** Start **
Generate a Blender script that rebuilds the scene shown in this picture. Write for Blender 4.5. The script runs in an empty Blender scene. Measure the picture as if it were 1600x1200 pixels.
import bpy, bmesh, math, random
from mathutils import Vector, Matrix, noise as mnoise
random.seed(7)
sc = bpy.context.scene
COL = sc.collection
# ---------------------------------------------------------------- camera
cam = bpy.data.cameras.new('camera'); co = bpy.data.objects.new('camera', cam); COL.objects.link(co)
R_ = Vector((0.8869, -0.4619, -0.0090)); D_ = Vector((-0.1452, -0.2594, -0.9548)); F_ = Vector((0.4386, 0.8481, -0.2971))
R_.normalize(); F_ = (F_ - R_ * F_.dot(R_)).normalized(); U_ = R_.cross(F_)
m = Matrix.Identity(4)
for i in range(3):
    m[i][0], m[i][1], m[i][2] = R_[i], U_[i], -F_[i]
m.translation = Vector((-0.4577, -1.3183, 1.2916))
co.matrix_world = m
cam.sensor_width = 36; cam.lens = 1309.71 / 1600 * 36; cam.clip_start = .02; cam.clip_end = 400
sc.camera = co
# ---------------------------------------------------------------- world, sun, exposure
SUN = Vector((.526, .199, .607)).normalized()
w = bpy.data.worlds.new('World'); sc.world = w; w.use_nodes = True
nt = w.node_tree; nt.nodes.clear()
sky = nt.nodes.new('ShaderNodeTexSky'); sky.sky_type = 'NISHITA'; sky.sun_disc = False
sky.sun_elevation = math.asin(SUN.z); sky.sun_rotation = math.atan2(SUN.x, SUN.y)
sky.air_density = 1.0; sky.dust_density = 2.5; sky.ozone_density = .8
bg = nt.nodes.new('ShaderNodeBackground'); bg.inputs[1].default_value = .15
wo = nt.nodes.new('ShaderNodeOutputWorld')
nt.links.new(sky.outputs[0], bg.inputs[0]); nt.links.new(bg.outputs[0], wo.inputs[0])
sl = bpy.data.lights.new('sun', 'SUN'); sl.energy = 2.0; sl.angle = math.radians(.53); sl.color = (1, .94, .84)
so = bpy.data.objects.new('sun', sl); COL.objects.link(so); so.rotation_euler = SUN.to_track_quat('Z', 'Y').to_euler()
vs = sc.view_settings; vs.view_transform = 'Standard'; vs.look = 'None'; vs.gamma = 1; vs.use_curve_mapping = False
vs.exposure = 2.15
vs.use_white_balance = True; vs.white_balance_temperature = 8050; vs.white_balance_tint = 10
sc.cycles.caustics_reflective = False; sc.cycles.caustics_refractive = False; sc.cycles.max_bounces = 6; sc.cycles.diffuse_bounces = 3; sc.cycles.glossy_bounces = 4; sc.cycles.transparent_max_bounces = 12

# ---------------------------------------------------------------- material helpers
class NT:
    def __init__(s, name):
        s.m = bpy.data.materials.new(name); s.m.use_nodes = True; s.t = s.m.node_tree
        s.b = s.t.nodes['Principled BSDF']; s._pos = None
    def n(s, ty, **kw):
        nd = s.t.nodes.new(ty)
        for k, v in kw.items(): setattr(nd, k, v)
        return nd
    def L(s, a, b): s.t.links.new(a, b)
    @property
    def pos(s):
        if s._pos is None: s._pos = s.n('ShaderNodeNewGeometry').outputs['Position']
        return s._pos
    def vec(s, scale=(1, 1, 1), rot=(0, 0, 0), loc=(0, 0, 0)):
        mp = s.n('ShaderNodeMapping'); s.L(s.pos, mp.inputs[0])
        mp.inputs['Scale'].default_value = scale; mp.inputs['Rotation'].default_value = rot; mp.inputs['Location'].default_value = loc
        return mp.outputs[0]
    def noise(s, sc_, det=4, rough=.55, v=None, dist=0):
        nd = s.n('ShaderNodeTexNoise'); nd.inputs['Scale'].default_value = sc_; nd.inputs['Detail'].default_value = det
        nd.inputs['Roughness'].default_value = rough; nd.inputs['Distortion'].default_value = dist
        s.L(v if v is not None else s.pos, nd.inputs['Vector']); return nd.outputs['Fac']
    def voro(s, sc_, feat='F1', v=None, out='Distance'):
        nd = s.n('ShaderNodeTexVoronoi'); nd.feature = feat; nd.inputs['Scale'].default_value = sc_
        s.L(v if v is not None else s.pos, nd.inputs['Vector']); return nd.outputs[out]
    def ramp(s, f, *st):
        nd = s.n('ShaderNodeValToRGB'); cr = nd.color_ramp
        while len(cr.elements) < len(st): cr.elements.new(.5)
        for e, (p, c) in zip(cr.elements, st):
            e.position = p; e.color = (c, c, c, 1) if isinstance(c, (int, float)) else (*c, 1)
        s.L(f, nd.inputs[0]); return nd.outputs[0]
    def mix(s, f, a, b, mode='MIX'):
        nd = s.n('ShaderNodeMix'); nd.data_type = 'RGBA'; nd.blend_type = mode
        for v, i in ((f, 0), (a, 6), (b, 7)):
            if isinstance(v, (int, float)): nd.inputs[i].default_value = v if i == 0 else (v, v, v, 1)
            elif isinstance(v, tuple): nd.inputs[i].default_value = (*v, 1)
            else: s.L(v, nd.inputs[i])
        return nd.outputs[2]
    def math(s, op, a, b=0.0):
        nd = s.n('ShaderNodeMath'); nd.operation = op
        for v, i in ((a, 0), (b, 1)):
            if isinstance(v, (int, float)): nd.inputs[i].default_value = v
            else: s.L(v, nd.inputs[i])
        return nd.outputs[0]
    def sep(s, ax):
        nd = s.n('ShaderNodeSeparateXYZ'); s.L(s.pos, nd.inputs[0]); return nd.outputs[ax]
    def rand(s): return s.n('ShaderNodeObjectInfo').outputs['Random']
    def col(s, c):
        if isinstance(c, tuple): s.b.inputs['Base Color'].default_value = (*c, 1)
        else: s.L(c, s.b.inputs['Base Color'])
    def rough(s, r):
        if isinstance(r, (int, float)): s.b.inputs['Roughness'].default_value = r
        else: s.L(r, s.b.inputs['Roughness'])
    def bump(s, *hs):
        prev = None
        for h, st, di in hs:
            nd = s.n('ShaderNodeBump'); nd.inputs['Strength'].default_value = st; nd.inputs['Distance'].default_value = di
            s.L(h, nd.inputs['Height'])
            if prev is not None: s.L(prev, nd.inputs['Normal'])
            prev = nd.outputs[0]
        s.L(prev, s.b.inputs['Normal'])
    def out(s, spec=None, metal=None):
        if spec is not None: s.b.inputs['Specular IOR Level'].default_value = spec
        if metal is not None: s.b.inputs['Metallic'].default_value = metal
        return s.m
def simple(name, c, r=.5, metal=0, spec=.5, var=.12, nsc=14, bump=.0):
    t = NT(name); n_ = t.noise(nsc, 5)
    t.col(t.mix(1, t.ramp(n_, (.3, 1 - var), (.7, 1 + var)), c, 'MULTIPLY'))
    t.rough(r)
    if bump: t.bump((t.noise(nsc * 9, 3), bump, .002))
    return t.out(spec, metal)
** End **
## Problem
Repeat the data precisely, line by line.

## The answer
Generate a Blender script that rebuilds the scene shown in this picture. Write for Blender 4.5. The script runs in an empty Blender scene. Measure the picture as if it were 1600x1200 pixels.
import bpy, bmesh, math, random
from mathutils import Vector, Matrix, noise as mnoise
random.seed(7)
sc = bpy.context.scene
COL = sc.collection
# ---------------------------------------------------------------- camera
cam = bpy.data.cameras.new('camera'); co = bpy.data.objects.new('camera', cam); COL.objects.link(co)
R_ = Vector((0.8869, -0.4619, -0.0090)); D_ = Vector((-0.1452, -0.2594, -0.9548)); F_ = Vector((0.4386, 0.8481, -0.2971))
R_.normalize(); F_ = (F_ - R_ * F_.dot(R_)).normalized(); U_ = R_.cross(F_)
m = Matrix.Identity(4)
for i in range(3):
    m[i][0], m[i][1], m[i][2] = R_[i], U_[i], -F_[i]
m.translation = Vector((-0.4577, -1.3183, 1.2916))
co.matrix_world = m
cam.sensor_width = 36; cam.lens = 1309.71 / 1600 * 36; cam.clip_start = .02; cam.clip_end = 400
sc.camera = co
# ---------------------------------------------------------------- world, sun, exposure
SUN = Vector((.526, .199, .607)).normalized()
w = bpy.data.worlds.new('World'); sc.world = w; w.use_nodes = True
nt = w.node_tree; nt.nodes.clear()
sky = nt.nodes.new('ShaderNodeTexSky'); sky.sky_type = 'NISHITA'; sky.sun_disc = False
sky.sun_elevation = math.asin(SUN.z); sky.sun_rotation = math.atan2(SUN.x, SUN.y)
sky.air_density = 1.0; sky.dust_density = 2.5; sky.ozone_density = .8
bg = nt.nodes.new('ShaderNodeBackground'); bg.inputs[1].default_value = .15
wo = nt.nodes.new('ShaderNodeOutputWorld')
nt.links.new(sky.outputs[0], bg.inputs[0]); nt.links.new(bg.outputs[0], wo.inputs[0])
sl = bpy.data.lights.new('sun', 'SUN'); sl.energy = 2.0; sl.angle = math.radians(.53); sl.color = (1, .94, .84)
so = bpy.data.objects.new('sun', sl); COL.objects.link(so); so.rotation_euler = SUN.to_track_quat('Z', 'Y').to_euler()
vs = sc.view_settings; vs.view_transform = 'Standard'; vs.look = 'None'; vs.gamma = 1; vs.use_curve_mapping = False
vs.exposure = 2.15
vs.use_white_balance = True; vs.white_balance_temperature = 8050; vs.white_balance_tint = 10
sc.cycles.caustics_reflective = False; sc.cycles.caustics_refractive = False; sc.cycles.max_bounces = 6; sc.cycles.diffuse_bounces = 3; sc.cycles.glossy_bounces = 4; sc.cycles.transparent_max_bounces = 12

# ---------------------------------------------------------------- material helpers
class NT:
    def __init__(s, name):
        s.m = bpy.data.materials.new(name); s.m.use_nodes = True; s.t = s.m.node_tree
        s.b = s.t.nodes['Principled BSDF']; s._pos = None
    def n(s, ty, **kw):
        nd = s.t.nodes.new(ty)
        for k, v in kw.items(): setattr(nd, k, v)
        return nd
    def L(s, a, b): s.t.links.new(a, b)
    @property
    def pos(s):
        if s._pos is None: s._pos = s.n('ShaderNodeNewGeometry').outputs['Position']
        return s._pos
    def vec(s, scale=(1, 1, 1), rot=(0, 0, 0), loc=(0, 0, 0)):
        mp = s.n('ShaderNodeMapping'); s.L(s.pos, mp.inputs[0])
        mp.inputs['Scale'].default_value = scale; mp.inputs['Rotation'].default_value = rot; mp.inputs['Location'].default_value = loc
        return mp.outputs[0]
    def noise(s, sc_, det=4, rough=.55, v=None, dist=0):
        nd = s.n('ShaderNodeTexNoise'); nd.inputs['Scale'].default_value = sc_; nd.inputs['Detail'].default_value = det
        nd.inputs['Roughness'].default_value = rough; nd.inputs['Distortion'].default_value = dist
        s.L(v if v is not None else s.pos, nd.inputs['Vector']); return nd.outputs['Fac']
    def voro(s, sc_, feat='F1', v=None, out='Distance'):
        nd = s.n('ShaderNodeTexVoronoi'); nd.feature = feat; nd.inputs['Scale'].default_value = sc_
        s.L(v if v is not None else s.pos, nd.inputs['Vector']); return nd.outputs[out]
    def ramp(s, f, *st):
        nd = s.n('ShaderNodeValToRGB'); cr = nd.color_ramp
        while len(cr.elements) < len(st): cr.elements.new(.5)
        for e, (p, c) in zip(cr.elements, st):
            e.position = p; e.color = (c, c, c, 1) if isinstance(c, (int, float)) else (*c, 1)
        s.L(f, nd.inputs[0]); return nd.outputs[0]
    def mix(s, f, a, b, mode='MIX'):
        nd = s.n('ShaderNodeMix'); nd.data_type = 'RGBA'; nd.blend_type = mode
        for v, i in ((f, 0), (a, 6), (b, 7)):
            if isinstance(v, (int, float)): nd.inputs[i].default_value = v if i == 0 else (v, v, v, 1)
            elif isinstance(v, tuple): nd.inputs[i].default_value = (*v, 1)
            else: s.L(v, nd.inputs[i])
        return nd.outputs[2]
    def math(s, op, a, b=0.0):
        nd = s.n('ShaderNodeMath'); nd.operation = op
        for v, i in ((a, 0), (b, 1)):
            if isinstance(v, (int, float)): nd.inputs[i].default_value = v
            else: s.L(v, nd.inputs[i])
        return nd.outputs[0]
    def sep(s, ax):
        nd = s.n('ShaderNodeSeparateXYZ'); s.L(s.pos, nd.inputs[0]); return nd.outputs[ax]
    def rand(s): return s.n('ShaderNodeObjectInfo').outputs['Random']
    def col(s, c):
        if isinstance(c, tuple): s.b.inputs['Base Color'].default_value = (*c, 1)
        else: s.L(c, s.b.inputs['Base Color'])
    def rough(s, r):
        if isinstance(r, (int, float)): s.b.inputs['Roughness'].default_value = r
        else: s.L(r, s.b.inputs['Roughness'])
    def bump(s, *hs):
        prev = None
        for h, st, di in hs:
            nd = s.n('ShaderNodeBump'); nd.inputs['Strength'].default_value = st; nd.inputs['Distance'].default_value = di
            s.L(h, nd.inputs['Height'])
            if prev is not None: s.L(prev, nd.inputs['Normal'])
            prev = nd.outputs[0]
        s.L(prev, s.b.inputs['Normal'])
    def out(s, spec=None, metal=None):
        if spec is not None: s.b.inputs['Specular IOR Level'].default_value = spec
        if metal is not None: s.b.inputs['Metallic'].default_value = metal
        return s.m
def simple(name, c, r=.5, metal=0, spec=.5, var=.12, nsc=14, bump=.0):
    t = NT(name); n_ = t.noise(nsc, 5)
    t.col(t.mix(1, t.ramp(n_, (.3, 1 - var), (.7, 1 + var)), c, 'MULTIPLY'))
    t.rough(r)
    if bump: t.bump((t.noise(nsc * 9, 3), bump, .002))
    return t.out(spec, metal)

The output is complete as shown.